What do you want to restore it to? A replica of the past or something that plays a bigger part in transporting the nations people and goods?
It will take a lot of money, political will, less ego wasted on vanity projects such as HS2, and forward planning. We should also get away from dealing with infrastructure in a stop start fashion, it being one of the reasons building railways is so expensive in this country.
About 35 years after a plan gets approved and the budget set in stone by the government as it will take that long to build the workforce to actually build the track and connect it into the existing network.
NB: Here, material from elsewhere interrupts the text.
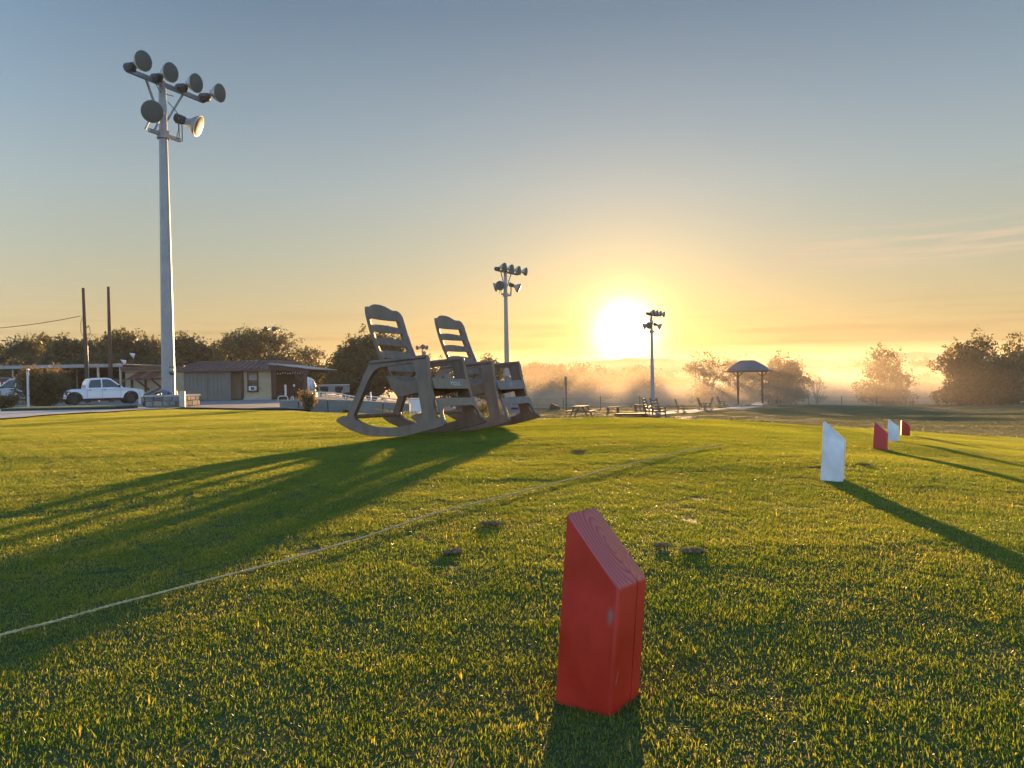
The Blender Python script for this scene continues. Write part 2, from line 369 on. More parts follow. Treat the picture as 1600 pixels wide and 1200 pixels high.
def scatter_group():
    """geometry nodes: blades of the variants (attribute variant) copied onto the loose points"""
    ng = bpy.data.node_groups.new('scatter_turf', 'GeometryNodeTree')
    ng.interface.new_socket('Geometry', in_out='INPUT', socket_type='NodeSocketGeometry')
    ng.interface.new_socket('Geometry', in_out='OUTPUT', socket_type='NodeSocketGeometry')
    L = ng.links; gi = ng.nodes.new('NodeGroupInput'); go = ng.nodes.new('NodeGroupOutput')
    def attr(nm, ty):
        n = ng.nodes.new('GeometryNodeInputNamedAttribute'); n.data_type = ty; n.inputs[0].default_value = nm; return n.outputs[0]
    def cmp(v, k):
        n = ng.nodes.new('FunctionNodeCompare'); n.data_type = 'INT'; n.operation = 'EQUAL'
        ia = [s for s in n.inputs if s.name == 'A' and s.type == 'INT'][0]; ib = [s for s in n.inputs if s.name == 'B' and s.type == 'INT'][0]
        L.new(v, ia); ib.default_value = k; return n.outputs[0]
    var = attr('variant', 'INT'); join = ng.nodes.new('GeometryNodeJoinGeometry')
    for k in range(4):
        s = ng.nodes.new('GeometryNodeSeparateGeometry'); s.domain = 'POINT'; L.new(gi.outputs[0], s.inputs[0]); L.new(cmp(var, k), s.inputs[1])
        g2i = ng.nodes.new('GeometryNodeGeometryToInstance'); L.new(s.outputs[0], g2i.inputs[0]); L.new(g2i.outputs[0], join.inputs[0])
    s = ng.nodes.new('GeometryNodeSeparateGeometry'); s.domain = 'POINT'; L.new(gi.outputs[0], s.inputs[0]); L.new(cmp(var, -1), s.inputs[1])
    m2p = ng.nodes.new('GeometryNodeMeshToPoints'); L.new(s.outputs[0], m2p.inputs[0])
    iop = ng.nodes.new('GeometryNodeInstanceOnPoints'); L.new(m2p.outputs[0], iop.inputs['Points']); L.new(join.outputs[0], iop.inputs['Instance'])
    iop.inputs['Pick Instance'].default_value = True; L.new(attr('pick', 'INT'), iop.inputs['Instance Index'])
    L.new(attr('rot', 'FLOAT_VECTOR'), iop.inputs['Rotation']); L.new(attr('scl', 'FLOAT_VECTOR'), iop.inputs['Scale'])
    L.new(iop.outputs[0], go.inputs[0])
    return ng
NG = scatter_group()
def scatter(name, pts, yaw, nrm, scl, variants, material):
    V = []; F = []; tint = []; var = []; o = 0
    for k, (v, f4, f3, t) in enumerate(variants):
        V.append(v); F += (f4+o).tolist() + (f3+o).tolist(); tint.append(t); var.append(np.full(len(v), k)); o += len(v)
    V.append(pts); tint.append(np.zeros(len(pts))); var.append(np.full(len(pts), -1))
    V = np.concatenate(V)
    me = bpy.data.meshes.new(name); me.from_pydata(V.tolist(), [], F)
    a = me.attributes.new('tint', 'FLOAT', 'POINT'); a.data.foreach_set('value', np.concatenate(tint).astype(np.float32))
    a = me.attributes.new('variant', 'INT', 'POINT'); a.data.foreach_set('value', np.concatenate(var).astype(np.int32))
    pk = np.zeros(len(V), np.int32); pk[o:] = rng.integers(0, 4, len(pts))
    a = me.attributes.new('pick', 'INT', 'POINT'); a.data.foreach_set('value', pk)
    rot = np.zeros((len(V), 3), np.float32)
    # tilt to the surface: small angles about x and y, any yaw
    for i in range(len(pts)):
        q = Vector(nrm[i]).to_track_quat('Z', 'Y').to_matrix() @ Matrix.Rotation(yaw[i], 3, 'Z')
        rot[o+i] = q.to_euler()
    a = me.attributes.new('rot', 'FLOAT_VECTOR', 'POINT'); a.data.foreach_set('vector', rot.ravel())
    sc = np.ones((len(V), 3), np.float32); sc[o:] = scl
    a = me.attributes.new('scl', 'FLOAT_VECTOR', 'POINT'); a.data.foreach_set('vector', sc.ravel())
    me.materials.append(material)
    ob = bpy.data.objects.new(name, me); COL.objects.link(ob); md = ob.modifiers.new('scatter', 'NODES'); md.node_group = NG
    return ob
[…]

Unfortunately had there been more investment into the railway over the last 5 years, the mass exodus of people could have been stopped and there would have been a workforce in place to deliver a project like this in a shorter time frame
There was a line that was torn up and the estate I live on built on it. The station was viewed as inadequate for any passenger use by Victorian standards. Basically anything here built after 1970 would have to be ripped up, meaning no one left to use the station
Well, some lines *are* being restored (Dartmoor, Borders, Northumberland). Others have unfortunately had stuff built where the line used to be.
You’d struggle to find many political decisions that have aged worse than the Beeching Cuts. We absolutely need to improve the rail network. Passenger numbers continue to rise and it’s the best way to take pressure off the road network too.